La rumorata della raccolta del vetro, più o meno verso le cinque, lo aveva svegliato con i sintomi di chi sa già cosa l’aspetta. E tutto sommato un animo incazzuso è quello che serve per affrontare al meglio il giorno della Grande Battaglia di mezza estate. O dell’inizio dell’inverno, secondo quell’altra scuola di pensiero che inizia a tirare fuori le scatole del presepe. Entrato immediatamente nel clima “sennò non troviamo posto”, il pater familias inizia così ad andare su e giù per casa stile sergente Haartman (Full Metal Jacket, per gli smemorati) al grido di ‘jamu che è tardi’ (andiamo che è tardi), esortazione che nel brevissimo volgere della pazienza diventa un ‘maniatevi’ (sbrigatevi), la cui sfumatura di minacciosità è tutta nell’assenza sottintesa del ‘tardi’, e soprattutto in quel certo tono della voce appreso in anni di tappina (ciabatta) Montessori lanciata al grido di ‘chi te mu…!’ (bip). Occhi abbummati (gonfi di sonno) e cuffiette tattiche per non sentire il ripasso dei compiti una volta giunti a destinazione, alle 5e30 la famiglia è già in auto in assetto da guerra. Caricato tutto secondo ottimizzazione bestemmiante dello spazio che funziona solo nei tutorial YouTube, Haartman ha già lo sguardo da sorpasso alla Gassman; Mamma custodisce con sguardo a intermittenza ‘u frigoverre di polpette di melenzane, che sa già come va a finire, mentre i figli giacciono finto stravaccati alla stessa intermittenza, come ostaggi addormentati.
Superata con una botta di serendipity la fase parcheggio, almeno questa!, all’arrivo le tribù combattono già per la prima fila. A ciascuna il suo ombrellone come stendardo di famiglia, e via a piazzare il melone dintra mare, che senza di lui non è Ferragosto (che poi, vallo a riconoscere in epoca di overtourism, considerata la caratura media intorno ai 20kg…).
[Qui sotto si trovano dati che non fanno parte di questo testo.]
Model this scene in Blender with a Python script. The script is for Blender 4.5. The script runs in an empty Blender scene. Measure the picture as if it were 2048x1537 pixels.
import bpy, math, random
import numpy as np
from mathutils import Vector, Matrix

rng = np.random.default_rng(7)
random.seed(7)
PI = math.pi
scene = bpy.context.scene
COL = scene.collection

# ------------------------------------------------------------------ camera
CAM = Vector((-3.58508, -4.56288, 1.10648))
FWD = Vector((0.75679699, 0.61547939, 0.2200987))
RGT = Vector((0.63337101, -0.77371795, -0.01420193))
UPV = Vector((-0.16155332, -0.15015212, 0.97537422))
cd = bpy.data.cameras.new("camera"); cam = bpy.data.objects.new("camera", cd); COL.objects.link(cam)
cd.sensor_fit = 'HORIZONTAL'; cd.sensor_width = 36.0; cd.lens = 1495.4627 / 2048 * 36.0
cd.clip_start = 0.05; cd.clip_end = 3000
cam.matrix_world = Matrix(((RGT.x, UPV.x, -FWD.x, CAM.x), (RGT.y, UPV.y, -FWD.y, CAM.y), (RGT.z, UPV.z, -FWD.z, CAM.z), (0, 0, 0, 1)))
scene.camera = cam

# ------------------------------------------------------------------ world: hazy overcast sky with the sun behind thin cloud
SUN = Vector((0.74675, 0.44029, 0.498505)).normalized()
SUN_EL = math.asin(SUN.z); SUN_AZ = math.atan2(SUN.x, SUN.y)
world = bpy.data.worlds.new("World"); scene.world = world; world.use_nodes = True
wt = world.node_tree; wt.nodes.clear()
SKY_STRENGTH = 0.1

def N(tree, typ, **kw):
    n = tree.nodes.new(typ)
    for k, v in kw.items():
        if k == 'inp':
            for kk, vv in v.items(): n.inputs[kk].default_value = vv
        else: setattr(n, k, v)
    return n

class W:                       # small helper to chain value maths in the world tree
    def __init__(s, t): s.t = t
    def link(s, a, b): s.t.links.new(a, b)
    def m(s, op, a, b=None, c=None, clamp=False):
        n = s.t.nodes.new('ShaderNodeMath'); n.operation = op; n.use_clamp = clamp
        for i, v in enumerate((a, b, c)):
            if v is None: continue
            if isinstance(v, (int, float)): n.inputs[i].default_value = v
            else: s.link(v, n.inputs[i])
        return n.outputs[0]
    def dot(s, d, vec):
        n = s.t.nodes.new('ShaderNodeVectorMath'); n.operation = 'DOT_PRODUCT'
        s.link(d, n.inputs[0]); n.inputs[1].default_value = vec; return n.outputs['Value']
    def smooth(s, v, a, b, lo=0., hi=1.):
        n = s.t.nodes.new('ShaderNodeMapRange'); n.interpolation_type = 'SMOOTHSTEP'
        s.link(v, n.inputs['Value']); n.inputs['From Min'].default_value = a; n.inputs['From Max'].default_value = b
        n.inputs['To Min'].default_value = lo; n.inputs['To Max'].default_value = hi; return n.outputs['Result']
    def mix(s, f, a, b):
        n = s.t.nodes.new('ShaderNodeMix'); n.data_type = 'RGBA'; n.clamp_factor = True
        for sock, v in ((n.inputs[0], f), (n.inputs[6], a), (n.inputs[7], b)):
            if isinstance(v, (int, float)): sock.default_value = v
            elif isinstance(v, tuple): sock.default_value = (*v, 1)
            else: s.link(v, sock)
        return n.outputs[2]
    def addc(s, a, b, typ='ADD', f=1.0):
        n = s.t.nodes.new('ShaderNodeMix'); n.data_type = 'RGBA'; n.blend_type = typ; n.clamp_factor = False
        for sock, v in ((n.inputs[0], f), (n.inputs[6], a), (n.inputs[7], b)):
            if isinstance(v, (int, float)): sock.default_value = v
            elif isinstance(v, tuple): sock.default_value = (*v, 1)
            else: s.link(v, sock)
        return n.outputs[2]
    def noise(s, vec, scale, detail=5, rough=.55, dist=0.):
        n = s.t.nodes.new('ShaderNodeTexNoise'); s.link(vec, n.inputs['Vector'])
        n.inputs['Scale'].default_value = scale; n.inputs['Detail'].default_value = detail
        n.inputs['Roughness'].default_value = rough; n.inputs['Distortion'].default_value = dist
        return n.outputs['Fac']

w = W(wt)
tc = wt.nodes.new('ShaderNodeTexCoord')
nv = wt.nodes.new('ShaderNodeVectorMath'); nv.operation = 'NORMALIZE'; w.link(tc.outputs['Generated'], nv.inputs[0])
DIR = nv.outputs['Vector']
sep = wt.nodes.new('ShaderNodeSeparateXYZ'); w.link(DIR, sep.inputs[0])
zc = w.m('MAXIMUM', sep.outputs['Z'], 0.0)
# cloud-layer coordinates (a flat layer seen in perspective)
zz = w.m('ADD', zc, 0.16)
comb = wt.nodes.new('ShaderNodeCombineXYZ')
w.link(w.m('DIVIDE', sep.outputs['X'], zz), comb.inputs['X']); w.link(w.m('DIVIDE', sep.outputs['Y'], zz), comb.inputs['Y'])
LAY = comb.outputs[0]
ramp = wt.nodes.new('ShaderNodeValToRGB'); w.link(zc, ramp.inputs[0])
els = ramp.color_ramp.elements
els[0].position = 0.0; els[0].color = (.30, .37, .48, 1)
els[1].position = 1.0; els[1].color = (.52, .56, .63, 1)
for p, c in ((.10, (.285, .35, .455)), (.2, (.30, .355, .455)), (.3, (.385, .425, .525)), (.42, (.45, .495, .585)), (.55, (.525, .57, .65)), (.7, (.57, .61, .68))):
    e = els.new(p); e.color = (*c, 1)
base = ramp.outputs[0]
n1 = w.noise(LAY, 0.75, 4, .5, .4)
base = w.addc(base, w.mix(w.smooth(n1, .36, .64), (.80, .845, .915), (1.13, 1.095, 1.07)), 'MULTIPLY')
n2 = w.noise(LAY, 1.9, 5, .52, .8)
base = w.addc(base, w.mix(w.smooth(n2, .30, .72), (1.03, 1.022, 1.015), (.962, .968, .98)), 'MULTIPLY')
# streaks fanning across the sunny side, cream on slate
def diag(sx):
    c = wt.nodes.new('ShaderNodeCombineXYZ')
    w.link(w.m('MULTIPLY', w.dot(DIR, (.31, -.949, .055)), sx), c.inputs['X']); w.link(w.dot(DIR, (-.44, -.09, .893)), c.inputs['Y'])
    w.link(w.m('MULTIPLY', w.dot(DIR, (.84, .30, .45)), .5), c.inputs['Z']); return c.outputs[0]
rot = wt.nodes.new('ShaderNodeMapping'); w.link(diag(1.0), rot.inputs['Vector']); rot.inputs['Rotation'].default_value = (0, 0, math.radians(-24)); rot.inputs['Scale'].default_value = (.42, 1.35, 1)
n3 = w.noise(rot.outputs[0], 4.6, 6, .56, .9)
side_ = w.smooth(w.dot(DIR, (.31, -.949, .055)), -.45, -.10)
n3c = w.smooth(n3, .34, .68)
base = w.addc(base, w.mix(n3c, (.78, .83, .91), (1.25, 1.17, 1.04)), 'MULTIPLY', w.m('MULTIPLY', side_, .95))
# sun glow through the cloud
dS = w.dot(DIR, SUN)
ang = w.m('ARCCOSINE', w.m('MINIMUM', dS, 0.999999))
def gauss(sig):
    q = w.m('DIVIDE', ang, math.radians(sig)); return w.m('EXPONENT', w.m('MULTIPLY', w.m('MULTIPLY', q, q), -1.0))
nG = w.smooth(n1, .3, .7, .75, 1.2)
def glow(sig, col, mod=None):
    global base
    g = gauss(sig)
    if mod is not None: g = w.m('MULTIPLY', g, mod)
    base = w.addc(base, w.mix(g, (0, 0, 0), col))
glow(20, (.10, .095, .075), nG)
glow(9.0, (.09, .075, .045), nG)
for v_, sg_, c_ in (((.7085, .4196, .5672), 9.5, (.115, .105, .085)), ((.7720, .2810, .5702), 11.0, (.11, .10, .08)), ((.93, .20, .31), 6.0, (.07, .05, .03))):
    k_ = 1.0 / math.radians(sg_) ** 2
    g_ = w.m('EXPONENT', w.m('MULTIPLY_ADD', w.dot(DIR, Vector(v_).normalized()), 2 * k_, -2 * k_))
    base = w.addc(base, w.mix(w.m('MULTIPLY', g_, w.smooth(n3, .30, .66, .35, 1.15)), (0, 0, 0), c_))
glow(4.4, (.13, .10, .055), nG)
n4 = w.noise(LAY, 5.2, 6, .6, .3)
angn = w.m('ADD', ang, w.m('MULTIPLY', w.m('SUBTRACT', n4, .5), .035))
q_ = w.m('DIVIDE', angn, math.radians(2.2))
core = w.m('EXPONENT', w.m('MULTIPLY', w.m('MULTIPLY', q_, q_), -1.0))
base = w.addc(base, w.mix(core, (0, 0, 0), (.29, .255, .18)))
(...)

Nel caso da noi abbastanza diffuso di famiglia numerosa, gli accampatori erigono prontamente cattedrali tendate di stoffe multicolor, difese al suono di racchette da padel come tamburi di guerra.
Bypassato dalla panzata dell’entusiasta di turno, segue momento dell’acclimatamento, sospesi a parlare tra acqua e sole, accompagnato da urla di bambini e grida di mamme che comunque, oltre a fracassare i marroni di quelli che si erano scordati che è ferragosto, allontanano i gabbiani in volo sulle vettovaglie.
In attesa del momento topico dell’apertura della stagnola d’a pasta china (pasta imbottita) o della lasagna, secondo localizzazione, le colonie di umani sciamate sulla spiaggia, attratte dalla sabbia bollente, preparano barbecue illegali per grigliate a seguire. I segnali di fumo che si innalzano dal litorale, visibili talvolta anche dalle Eolie, indicano che il momento è ormai prossimo. Alla litania del mangiatevela n’altro poco di pasta che non avete mangiato niente, calorie a miliardi intasano arterie fino allo stato di assenza post-prandiale, con le menti sospese tra coma e pace interiore.
Là, nella processione di auto a passo d’uomo sulla Paola-Cosenza et similia, si consuma infine l’ultima prova: la coda infinita da controesodo biblico. Finché la notte inghiotte i reduci, e insieme ad Instagram, incastrati nei sedili, bell’a papà, a testimoniare la grande impresa restano solo la sabbia e qualche chicco di insalata di riso fermentata.
“Ma c’era nu mare che era ‘na tavola!” (Ma c’era un mare piatto come una tavola).